After Daddy died, life slowly got back into some kind of new normal. There was one time where the front yard of our home was dug up to hook the house up to the sewers. I could be wrong about the actual reason the giant hole was in the ground, but it's pretty irrelevant to the story. I came home from school one day, maybe a year or so after Daddy died. I cut through my neighbor's yard as usual. I ran around to the front of the house and totally forgot that the hole was there. This was way back in the early 80's when child safety, or any safety for that matter, wasn't as big a concern as it is today.
As I ran, I fell into the hole. I managed to catch the side and hang on, I am guessing it wasn't nearly as deep as I'd imagined, but I couldn't manage to pull myself up and out. I yelled, but I guess my mom never heard me. Thankfully, there was an older kid on a bicycle riding by and he heard me. He came over and lifted me out. Again, it felt like I was hanging there for hours. It was mostly likely only a minute or two. It didn't dawn on me until after I'd had a dream concerning this incident that this hole was in the exact spot Daddy used to wait for me to come home from school every day.
Dream - *** I was in the backyard playing with some kids. I can't remember who the kids were or what we were playing, but that's the way dreams go. Some details just aren't clear. I ran into the front yard and I saw Daddy waiting for me with his arms wide open ready for hugs. I ran towards him and all of the sudden, I fell into a giant hole. I hung on and screamed for Daddy but he was gone. I screamed for my mom. She was standing inside the front glass door with her arms folded and she was shaking her head in shame. I screamed for someone to help but no one came. And so I fell to the bottom of the hole. And all of the sudden, a tree grew up over the hole and the roots swallowed me up. And then I woke up.

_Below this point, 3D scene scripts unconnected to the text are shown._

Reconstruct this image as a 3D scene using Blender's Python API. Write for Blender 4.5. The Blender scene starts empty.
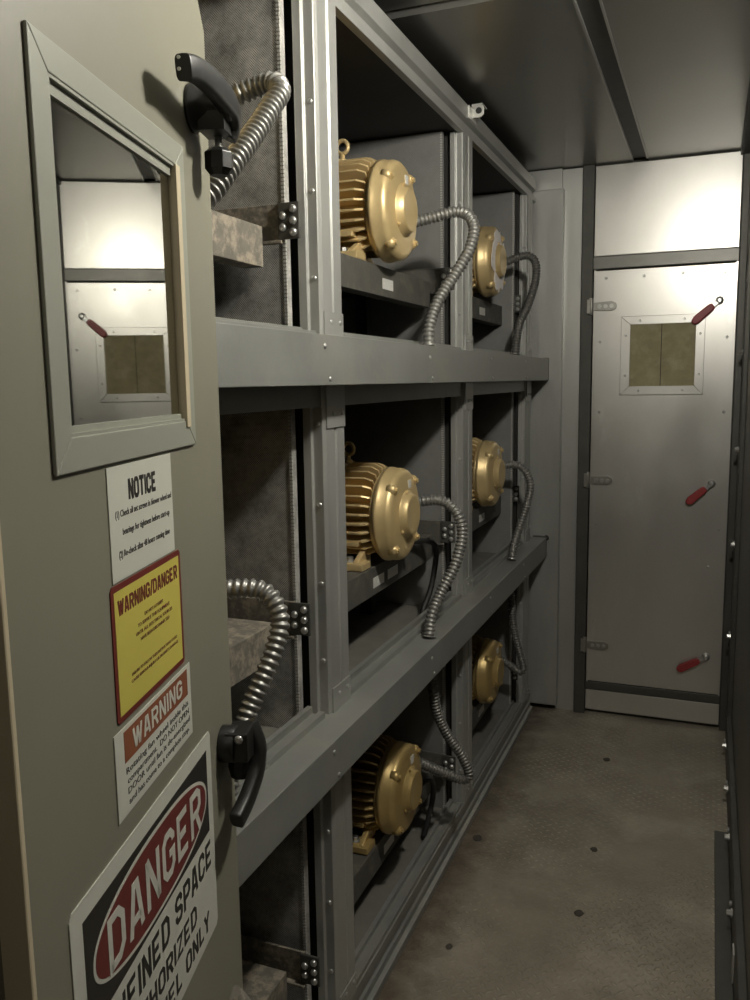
import bpy, bmesh, math, random
from mathutils import Vector, Matrix
random.seed(7)
C = bpy.context.scene.collection
PI = math.pi
scn = bpy.context.scene

# ------------------------------------------------------------------ camera
F = 842.5; YAW = -0.380154; PITCH = -0.139346; ROLL = 0.01551; EYE = 1.55
cy, sy, cp, sp = math.cos(YAW), math.sin(YAW), math.cos(PITCH), math.sin(PITCH)
fw = Vector((sy*cp, cy*cp, sp)); rt = Vector((cy, -sy, 0)); dn = -rt.cross(fw)
r2 = math.cos(ROLL)*rt + math.sin(ROLL)*dn
d2 = -math.sin(ROLL)*rt + math.cos(ROLL)*dn
cam = bpy.data.cameras.new('camera'); camo = bpy.data.objects.new('camera', cam); C.objects.link(camo)
m = Matrix((r2, -d2, -fw)).transposed().to_4x4(); m.translation = (0, 0, EYE)
camo.matrix_world = m
cam.sensor_fit = 'VERTICAL'; cam.sensor_height = 24; cam.lens = F/1000*24; cam.clip_start = .02
scn.camera = camo
scn.view_settings.view_transform = 'Standard'; scn.view_settings.look = 'None'
scn.view_settings.gamma = 1; scn.view_settings.use_curve_mapping = False
scn.view_settings.exposure = 0.12

# ------------------------------------------------------------------ light
w = bpy.data.worlds.new('world'); scn.world = w; w.use_nodes = True
w.node_tree.nodes['Background'].inputs[0].default_value = (1, .93, .8, 1)
w.node_tree.nodes['Background'].inputs[1].default_value = .012
def lamp(name, kind, loc, energy, color, size=.05, rot=(0, 0, 0), size_y=None):
    l = bpy.data.lights.new(name, kind); l.energy = energy; l.color = color
    if kind == 'AREA':
        l.size = size
        if size_y: l.shape = 'RECTANGLE'; l.size_y = size_y
    else: l.shadow_soft_size = size
    o = bpy.data.objects.new(name, l); C.objects.link(o); o.location = loc; o.rotation_euler = rot
    return o
LAMP = (0.045, 1.36, 2.36)
lamp('lamp_light', 'POINT', LAMP, 122, (1, .965, .87), .04)
lamp('outside_fill', 'AREA', (.25, -.9, 2.75), 3.6, (1, .91, .76), .9, (math.radians(18), 0, 0))  # unseen soft fill added outside the doorway, behind the camera

# ------------------------------------------------------------------ materials
def mat(name, col, rough=.5, metal=0., var=.0, vscale=6, bump=0., bscale=60, rvar=0., stretch=(1, 1, 1), col2=None, c2thr=(.5, .7), c2scale=4, spec=.5):
    mt = bpy.data.materials.new(name); mt.use_nodes = True
    nt = mt.node_tree; N = nt.nodes; L = nt.links; b = N['Principled BSDF']
    b.inputs['Roughness'].default_value = rough; b.inputs['Metallic'].default_value = metal
    b.inputs['Specular IOR Level'].default_value = spec
    b.inputs['Base Color'].default_value = (*col, 1)
    tc = N.new('ShaderNodeTexCoord'); mp = N.new('ShaderNodeMapping'); mp.inputs['Scale'].default_value = stretch
    g = N.new('ShaderNodeNewGeometry')
    L.new(g.outputs['Position'], mp.inputs['Vector'])
    last = None
    if var or rvar:
        n = N.new('ShaderNodeTexNoise'); n.inputs['Scale'].default_value = vscale; n.inputs['Detail'].default_value = 6
        n.inputs['Roughness'].default_value = .65
        L.new(mp.outputs[0], n.inputs['Vector'])
        if var:
            r = N.new('ShaderNodeMapRange'); r.inputs[1].default_value = .25; r.inputs[2].default_value = .75
            r.inputs[3].default_value = 1-var; r.inputs[4].default_value = 1+var
            L.new(n.outputs[0], r.inputs[0])
            mx = N.new('ShaderNodeVectorMath'); mx.operation = 'SCALE'; mx.inputs[0].default_value = col
            L.new(r.outputs[0], mx.inputs['Scale']); last = mx.outputs[0]
        if rvar:
            r = N.new('ShaderNodeMapRange'); r.inputs[1].default_value = .3; r.inputs[2].default_value = .7
            r.inputs[3].default_value = rough-rvar; r.inputs[4].default_value = rough+rvar
            L.new(n.outputs[0], r.inputs[0]); L.new(r.outputs[0], b.inputs['Roughness'])
    if col2:
        n = N.new('ShaderNodeTexNoise'); n.inputs['Scale'].default_value = c2scale; n.inputs['Detail'].default_value = 8
        n.inputs['Roughness'].default_value = .7
        L.new(mp.outputs[0], n.inputs['Vector'])
        r = N.new('ShaderNodeMapRange'); r.inputs[1].default_value = c2thr[0]; r.inputs[2].default_value = c2thr[1]
        L.new(n.outputs[0], r.inputs[0])
        mx = N.new('ShaderNodeMix'); mx.data_type = 'RGBA'
        if last: L.new(last, mx.inputs[6])
        else: mx.inputs[6].default_value = (*col, 1)
        mx.inputs[7].default_value = (*col2, 1); L.new(r.outputs[0], mx.inputs[0]); last = mx.outputs[2]
    if last: L.new(last, b.inputs['Base Color'])
    if bump:
        n = N.new('ShaderNodeTexNoise'); n.inputs['Scale'].default_value = bscale; n.inputs['Detail'].default_value = 5
        L.new(mp.outputs[0], n.inputs['Vector'])
        bp = N.new('ShaderNodeBump'); bp.inputs['Strength'].default_value = bump; bp.inputs['Distance'].default_value = .004
        L.new(n.outputs[0], bp.inputs['Height']); L.new(bp.outputs[0], b.inputs['Normal'])
    return mt
GALV = mat('galvanized_steel', (.42, .42, .395), .42, .55, .10, 14, .06, 90, .06, (1, 1, .25))
GALVD = mat('galvanized_beam', (.30, .305, .285), .46, .5, .12, 9, .05, 80, .05, col2=(.36, .34, .29), c2thr=(.5, .75), c2scale=5)
SHEET = mat('sheet_steel', (.60, .585, .55), .34, .75, .08, 3, .03, 40, .06, (1, 1, .5), col2=(.74, .73, .70), c2thr=(.58, .72), c2scale=3.4)
SHEETD = mat('dull_sheet_steel', (.50, .50, .475), .38, .7, .08, 4, .03, 40, .06, (1, 1, .3))
CEIL = mat('ceiling_steel', (.34, .335, .31), .30, .85, .08, 1.6, 0, 30, 0)
DARK = mat('dark_steel', (.085, .083, .072), .5, .4, .2, 8, .05, 60)
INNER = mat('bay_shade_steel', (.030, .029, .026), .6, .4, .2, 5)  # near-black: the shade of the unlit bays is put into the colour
HEADER = mat('grey_header_steel', (.20, .195, .175), .42, .4, .15, 7, .03, 60)
HINGE = mat('worn_hinge_steel', (.32, .31, .28), .38, .7, .2, 60)
RUST = mat('dusty_base_steel', (.15, .135, .11), .75, .15, .25, 30, .35, 55, 0, col2=(.30, .26, .20), c2thr=(.46, .60), c2scale=38)
DBASE = mat('dusty_dark_steel', (.095, .09, .078), .68, .2, .25, 18, .2, 60, 0, col2=(.17, .155, .12), c2thr=(.52, .72), c2scale=20)
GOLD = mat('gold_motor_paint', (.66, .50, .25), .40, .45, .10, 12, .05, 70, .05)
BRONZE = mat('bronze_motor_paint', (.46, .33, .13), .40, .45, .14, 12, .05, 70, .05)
ZINC = mat('zinc_bolt', (.55, .55, .53), .34, .8)
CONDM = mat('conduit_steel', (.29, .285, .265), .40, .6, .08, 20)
BLACK = mat('black_nylon', (.012, .012, .011), .42, 0, 0)
RUBBER = mat('black_rubber', (.015, .015, .014), .6, 0)
PAINT = mat('beige_door_paint', (.195, .187, .142), .46, 0, .05, 3, .02, 30)
FRAMEP = mat('grey_frame_paint', (.27, .275, .23), .42, .1, .04, 5)
CREAM = mat('cream_gasket', (.48, .41, .28), .55, 0, .05, 8)
WHITE = mat('white_sign_face', (.50, .50, .435), .5, 0, .03, 8)
YEL = mat('yellow_sign_face', (.50, .435, .085), .5, 0, .03, 8)
MAROON = mat('maroon_ink', (.13, .02, .014), .5)
REDINK = mat('red_ink', (.13, .022, .018), .5)
ORANGE = mat('orange_ink', (.215, .072, .034), .5)
BLKINK = mat('black_ink', (.02, .018, .015), .5)
TAPE = mat('white_paper', (.92, .87, .83), .7, 0, .05, 40)
LABEL = mat('label_paper', (.62, .61, .57), .5, 0, .35, 260)
REDGRIP = mat('red_grip', (.30, .035, .035), .45, 0, .15, 40)
KHAKI = mat('khaki_board', (.34, .30, .17), .8, 0, .18, 22, .2, 60, col2=(.44, .40, .26), c2thr=(.5, .7), c2scale=14)
DIRT = mat('debris', (.06, .05, .04), .9)

GLASS = bpy.data.materials.new('mirrored_glass'); GLASS.use_nodes = True
b = GLASS.node_tree.nodes['Principled BSDF']; b.inputs['Metallic'].default_value = 1
b.inputs['Base Color'].default_value = (.60, .60, .56, 1); b.inputs['Roughness'].default_value = .02

def perf_mat(name, col, hole, edge=False, blotch=True):
    mt = bpy.data.materials.new(name); mt.use_nodes = True; nt = mt.node_tree; N = nt.nodes; L = nt.links
    b = N['Principled BSDF']; b.inputs['Roughness'].default_value = .5; b.inputs['Metallic'].default_value = .35
    g = N.new('ShaderNodeNewGeometry'); sx = N.new('ShaderNodeSeparateXYZ'); L.new(g.outputs['Position'], sx.inputs[0])
    def mth(op, a, bb=None):
        n = N.new('ShaderNodeMath'); n.operation = op
        for i, v in enumerate((a, bb)):
            if v is None: continue
            if isinstance(v, (int, float)): n.inputs[i].default_value = v
            else: L.new(v, n.inputs[i])
        return n.outputs[0]
    P = .0050
    ax = sx.outputs[1] if edge else sx.outputs[0]
    zz = mth('MULTIPLY', sx.outputs[2], 2*PI/P); xx = mth('MULTIPLY', ax, 2*PI/P)
    s = mth('ADD', mth('COSINE', mth('ADD', xx, zz)), mth('COSINE', mth('SUBTRACT', xx, zz)))
    r = N.new('ShaderNodeMapRange'); r.inputs[1].default_value = .5; r.inputs[2].default_value = 1.0
    L.new(s, r.inputs[0])
    n = N.new('ShaderNodeTexNoise'); n.inputs['Scale'].default_value = 13; n.inputs['Detail'].default_value = 9; n.inputs['Roughness'].default_value = .75
    L.new(g.outputs['Position'], n.inputs['Vector'])
    r2 = N.new('ShaderNodeMapRange'); r2.inputs[1].default_value = .35; r2.inputs[2].default_value = .7
    r2.inputs[3].default_value = .6 if blotch else .88; r2.inputs[4].default_value = 1.9 if blotch else 1.12
    L.new(n.outputs[0], r2.inputs[0])
    v = N.new('ShaderNodeVectorMath'); v.operation = 'SCALE'; v.inputs[0].default_value = col; L.new(r2.outputs[0], v.inputs['Scale'])
    mx = N.new('ShaderNodeMix'); mx.data_type = 'RGBA'; L.new(r.outputs[0], mx.inputs[0]); L.new(v.outputs[0], mx.inputs[6])
    mx.inputs[7].default_value = (*hole, 1); L.new(mx.outputs[2], b.inputs['Base Color'])
    return mt
PERF = perf_mat('perforated_steel', (.40, .39, .36), (.06, .058, .052))
PERFB = perf_mat('smooth_perforated_steel', (.30, .295, .28), (.12, .118, .11), blotch=False)
HEM = mat('perforated_panel_hem', (.62, .61, .57), .4, .5)

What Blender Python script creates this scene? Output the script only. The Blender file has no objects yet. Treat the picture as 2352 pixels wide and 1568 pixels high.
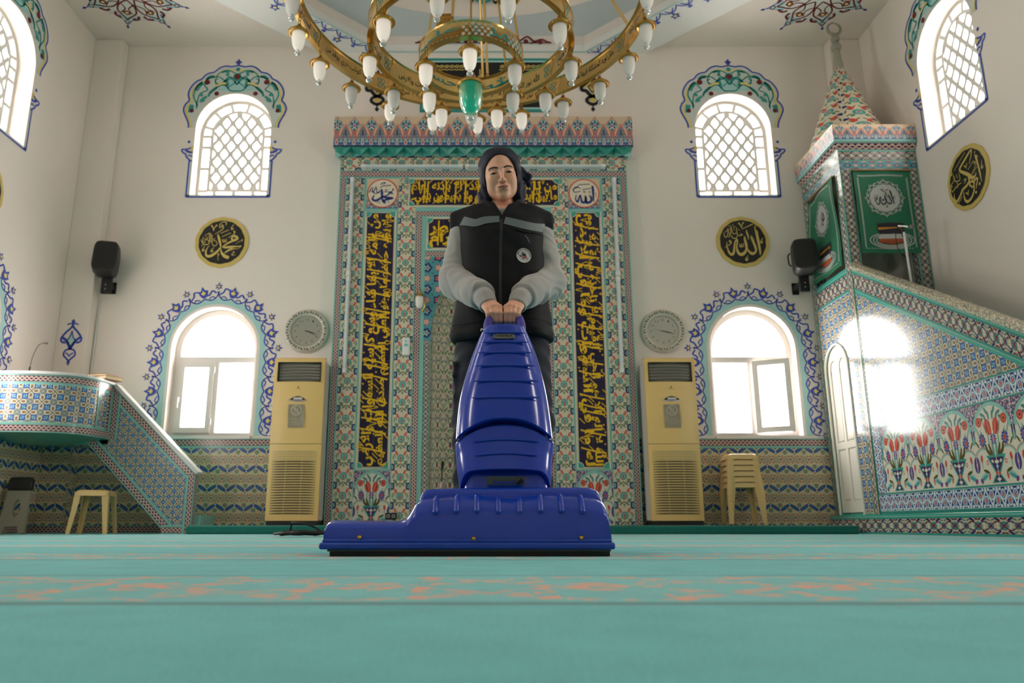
import bpy, math, random
import numpy as np
from mathutils import Vector, Matrix
random.seed(7)
SC = bpy.context.scene
COL = SC.collection
PI = math.pi
sin, cos, tan, atan = math.sin, math.cos, math.tan, math.atan

# ---------------------------------------------------------------- camera
FPX = 1760.0                       # focal length in pixels of the 2352 px wide frame
TH = math.radians(13.45)           # pitch up
CXP, CYP, CZ = 1110.0, 784.0, 0.09 # optical axis in the frame, lens height
cam = bpy.data.cameras.new('camera')
cam.sensor_width = 36.0
cam.lens = FPX / 2352 * 36
cam.shift_x = (1176 - CXP) / 2352
cam.clip_start = 0.02
cam.dof.use_dof = True
cam.dof.focus_distance = 2.65
cam.dof.aperture_fstop = 4.5
co = bpy.data.objects.new('camera', cam); COL.objects.link(co)
co.location = (0, 0, CZ); co.rotation_euler = (PI/2 + TH, 0, 0)
SC.camera = co

# ---------------------------------------------------------------- world, light, exposure
W = bpy.data.worlds.new('sky'); SC.world = W; W.use_nodes = True
bg = W.node_tree.nodes['Background']
bg.inputs[0].default_value = (1.0, 0.945, 0.885, 1); bg.inputs[1].default_value = 19.0
SC.view_settings.view_transform = 'Standard'
SC.view_settings.look = 'None'
SC.view_settings.gamma = 1.0
SC.view_settings.exposure = 0.05
SC.view_settings.use_curve_mapping = False
SC.cycles.use_denoising = True
SC.cycles.max_bounces = 7
SC.cycles.diffuse_bounces = 5
SC.cycles.glossy_bounces = 3
SC.cycles.transmission_bounces = 4
SC.cycles.transparent_max_bounces = 8
SC.cycles.caustics_reflective = False
SC.cycles.caustics_refractive = False
SC.cycles.sample_clamp_indirect = 6.0

YW, XL, XR, ZC, YB = 8.6, -4.85, 4.70, 6.0, -5.0     # room: back wall, left, right, ceiling, rear wall

def daylight(name, loc, rot, sx, sy):
    l = bpy.data.lights.new(name, 'AREA'); l.shape = 'RECTANGLE'; l.size = sx; l.size_y = sy
    l.cycles.is_portal = True
    o = bpy.data.objects.new(name, l); COL.objects.link(o); o.location = loc; o.rotation_euler = rot
    return o

# window places: (centre along wall, sill z, width, height, kind)
UPC, UPZ = 3.09, 3.97
LOC_, LOZ = 3.10, 1.06
SIDE_Y = [6.92, 3.3, -0.3]
for sx in (-1, 1):
    daylight('window_daylight', (sx*UPC, YW+.29, UPZ+.72), (-PI/2, 0, 0), 1.02, 1.5)
    daylight('window_daylight', (sx*LOC_, YW+.29, LOZ+.72), (-PI/2, 0, 0), 1.02, 1.5)
    for y in SIDE_Y:
        xx = (XL-.29) if sx < 0 else (XR+.29)
        daylight('window_daylight', (xx, y, UPZ+.72), (0, -PI/2 if sx < 0 else PI/2, 0), 1.5, 1.02)
        if (sx > 0 and y > 6) or y < 3: continue
        daylight('window_daylight', (xx, y, LOZ+.72), (0, -PI/2 if sx < 0 else PI/2, 0), 1.5, 1.02)

# ---------------------------------------------------------------- pixel -> place
def ray(x, y):
    a, b = (x-CXP)/FPX, (CYP-y)/FPX
    return Vector((a, cos(TH) - b*sin(TH), sin(TH) + b*cos(TH)))
O0 = Vector((0, 0, CZ))
def onY(x, y, Y): d = ray(x, y); return O0 + d*(Y/d.y)
def onX(x, y, X): d = ray(x, y); return O0 + d*(X/d.x)
def onZ(x, y, Z): d = ray(x, y); return O0 + d*((Z-CZ)/d.z)

# ---------------------------------------------------------------- objects
ORG = {}
def tag(o, label=None, cat=None, group=None, kind=None):
    if label: o['label'] = label
    if cat: o['category'] = cat
    if group: o['group'] = group
    if kind: o['kind'] = kind
    return o
def thing(name, label, cat, loc, group=None):
    o = bpy.data.objects.new(name, None); COL.objects.link(o); o.location = loc
    o.empty_display_size = .1
    ORG[o.name] = Vector(loc)
    return tag(o, label, cat, group)
def dup(root, loc=None, rotz=None, label=None, group=None):
    def cp(o, par):
        c = o.copy(); COL.objects.link(c)
        if par: c.parent = par
        for ch in o.children: cp(ch, c)
        return c
    r = cp(root, None)
    if loc is not None: r.location = loc
    if rotz is not None: r.rotation_euler = (0, 0, rotz)
    if label: r['label'] = label
    if group: r['group'] = group
    return r

class MB:
    def __init__(s): s.v = []; s.f = []; s.uv = []; s.m = []
    def add(s, vs, fs, uvs=None, m=0, M=None):
        n = len(s.v)
        for p in vs:
            p = Vector(p)
            s.v.append(M @ p if M is not None else p)
        for i, f in enumerate(fs):
            s.f.append([n+k for k in f]); s.m.append(m)
            s.uv.append(uvs[i] if uvs is not None else None)
        return s
    def quad(s, a, b, c, d, uv=None, m=0):
        return s.add([a, b, c, d], [[0, 1, 2, 3]], [uv or [(0,0),(1,0),(1,1),(0,1)]], m)
    def box(s, x0, x1, y0, y1, z0, z1, m=0, M=None, mf=None):
        v = [(x0,y0,z0),(x1,y0,z0),(x1,y1,z0),(x0,y1,z0),(x0,y0,z1),(x1,y0,z1),(x1,y1,z1),(x0,y1,z1)]
        f = [[0,3,2,1],[4,5,6,7],[0,1,5,4],[1,2,6,5],[2,3,7,6],[3,0,4,7]]
        uv = []
        for q in f:
            p = [Vector(v[i]) for i in q]; n = (p[1]-p[0]).cross(p[2]-p[0])
            k = max(range(3), key=lambda i: abs(n[i]))
            ax = [(1,2),(0,2),(0,1)][k]
            uv.append([(w[ax[0]], w[ax[1]]) for w in p])
        return s.add(v, f, uv, m, M)
    def grid(s, rows, closed=False, cap=False, uvs=None, m=0, M=None, flip=False):
        nr, nc = len(rows), len(rows[0]); v = [p for r in rows for p in r]; f = []; uu = []
        for i in range(nr-1):
            for j in range(nc if closed else nc-1):
                k = (j+1) % nc
                q = [i*nc+j, i*nc+k, (i+1)*nc+k, (i+1)*nc+j]
                f.append(q[::-1] if flip else q)
                if uvs is not None:
                    u = [uvs[i][j], uvs[i][j+1], uvs[i+1][j+1], uvs[i+1][j]]
                    uu.append(u[::-1] if flip else u)
                else: uu.append(None)
        if cap:
            a = list(range(nc)); b = [(nr-1)*nc+j for j in range(nc)]
            f.append(a if flip else a[::-1]); uu.append(None); f.append(b[::-1] if flip else b); uu.append(None)
        return s.add(v, f, uu, m, M)
    def lathe(s, prof, seg=24, m=0, M=None, cap=True):
        rows = [[(r*cos(2*PI*j/seg), r*sin(2*PI*j/seg), z) for j in range(seg)] for r, z in prof]
        return s.grid(rows, closed=True, cap=cap, m=m, M=M)
    def tube(s, pts, rad, seg=10, m=0, M=None, cap=True, closed=False):
        P = [Vector(p) for p in pts]; n = len(P)
        R = rad if isinstance(rad, (list, tuple)) else [rad]*n
        rows = []; up = None
        for i in range(n):
            if closed: t = P[(i+1) % n] - P[i-1]
            else: t = P[min(i+1, n-1)] - P[max(i-1, 0)]
            if t.length < 1e-9: t = Vector((0, 0, 1))
            t.normalize()
            if up is None: up = Vector((0, 0, 1)) if abs(t.z) < .9 else Vector((1, 0, 0))
            a = (up - t*up.dot(t)).normalized(); b = t.cross(a); up = a
            rows.append([P[i] + (a*cos(2*PI*j/seg) + b*sin(2*PI*j/seg))*R[i] for j in range(seg)])
        if closed: rows.append(rows[0])
        return s.grid(rows, closed=True, cap=cap and not closed, m=m, M=M, flip=False)
    def prism(s, pts, w0, w1, F=None, m=0, uvs=None):
        """2D outline -> plate between depths w0..w1 in frame F (or xy/z)."""
        n = len(pts); g = F if F else (lambda u, v, w: (u, v, w))
        v = [g(u, q, w1) for u, q in pts] + [g(u, q, w0) for u, q in pts]
        f = [list(range(n)), [n+i for i in range(n)][::-1]]
        uv = [[tuple(p) for p in pts], [tuple(p) for p in pts][::-1]]
        for i in range(n):
            j = (i+1) % n
            f.append([i, n+i, n+j, j]); uv.append([pts[i], pts[i], pts[j], pts[j]])
        return s.add(v, f, uv, m)
    def rect(s, u0, u1, v0, v1, w, F, uv=None, m=0):
        return s.add([F(u0,v0,w),F(u1,v0,w),F(u1,v1,w),F(u0,v1,w)], [[0,1,2,3]],
                     [uv or [(u0,v0),(u1,v0),(u1,v1),(u0,v1)]], m)
    def ribbon(s, pts, F, w=0.002, m=0, wid=None, smooth=4):
        """painted stroke: pts (u, v[, width])."""
        P = [(p[0], p[1], p[2] if len(p) > 2 else wid) for p in pts]
        P = catmull(P, smooth) if smooth > 1 and len(P) > 2 else P
        L = []; R = []; n = len(P)
        for i in range(n):
            a = P[max(i-1, 0)]; b = P[min(i+1, n-1)]
            dx, dy = b[0]-a[0], b[1]-a[1]; l = math.hypot(dx, dy) or 1
            nx, ny = -dy/l, dx/l; h = P[i][2]/2
            L.append(F(P[i][0]+nx*h, P[i][1]+ny*h, w)); R.append(F(P[i][0]-nx*h, P[i][1]-ny*h, w))
        v = L + R
        f = [[i, n+i, n+i+1, i+1] for i in range(n-1)]
        return s.add(v, f, None, m)
    def disc(s, cx, cy, rx, F, w=0.002, m=0, ry=None, seg=16, rot=0):
        ry = ry or rx; c, t = cos(rot), sin(rot)
        P = []
        for i in range(seg):
            a = 2*PI*i/seg; x, y = rx*cos(a), ry*sin(a)
            P.append(F(cx + x*c - y*t, cy + x*t + y*c, w))
        return s.add(P, [list(range(seg))], None, m)
    def poly(s, pts, F, w=0.002, m=0):
        vs, fs = fill2d([pts])
        return s.add([F(p[0], p[1], w) for p in vs], fs, None, m)
    def build(s, name, mats, parent=None, smooth=False, bevel=0, seg=2, angle=40, label=None, origin=None):
        me = bpy.data.meshes.new(name)
        if parent is not None: org = ORG[parent.name]
        elif origin is not None: org = Vector(origin)
        else:
            xs = [p.x for p in s.v]; ys = [p.y for p in s.v]; zs = [p.z for p in s.v]
            org = Vector(((min(xs)+max(xs))/2, (min(ys)+max(ys))/2, min(zs)))
        me.from_pydata([p-org for p in s.v], [], s.f)
        if not isinstance(mats, (list, tuple)): mats = [mats]
        for k in mats: me.materials.append(k)
        if len(mats) > 1: me.polygons.foreach_set('material_index', s.m)
        if any(u is not None for u in s.uv):
            ul = me.uv_layers.new(name='UVMap'); dat = np.zeros((len(me.loops), 2)); k = 0
            for f, u in zip(s.f, s.uv):
                if u is not None:
                    for j in range(len(f)): dat[k+j] = u[j]
                k += len(f)
            ul.data.foreach_set('uv', dat.ravel())
        if smooth:
            me.polygons.foreach_set('use_smooth', [True]*len(me.polygons))
            if smooth != 'all': me.set_sharp_from_angle(angle=math.radians(angle))
        me.update()
        o = bpy.data.objects.new(name, me); COL.objects.link(o)
        if parent is not None: o.parent = parent
        else: o.location = org
        ORG[o.name] = org
        if bevel:
            b = o.modifiers.new('bevel', 'BEVEL'); b.width = bevel; b.segments = seg; b.limit_method = 'ANGLE'; b.angle_limit = math.radians(35)
            me.polygons.foreach_set('use_smooth', [True]*len(me.polygons)); me.set_sharp_from_angle(angle=math.radians(50)) if not smooth else None
        if label: o['label'] = label
        return o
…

It's pretty obvious why I had that type of dream. It doesn't take a dream specialist to figure it out. In fact, I don't really believe in any of that “pay lots of money for someone to tell you their own 'interpretation' of your dream” mumbo jumbo. But I admit it is fun to examine them and see what you can figure out from them. Sometimes, it's all about NOTHING. Sometimes, they're heavy and hold a lot of meaning in your life. This dream was pretty heavy, even though I was only 8.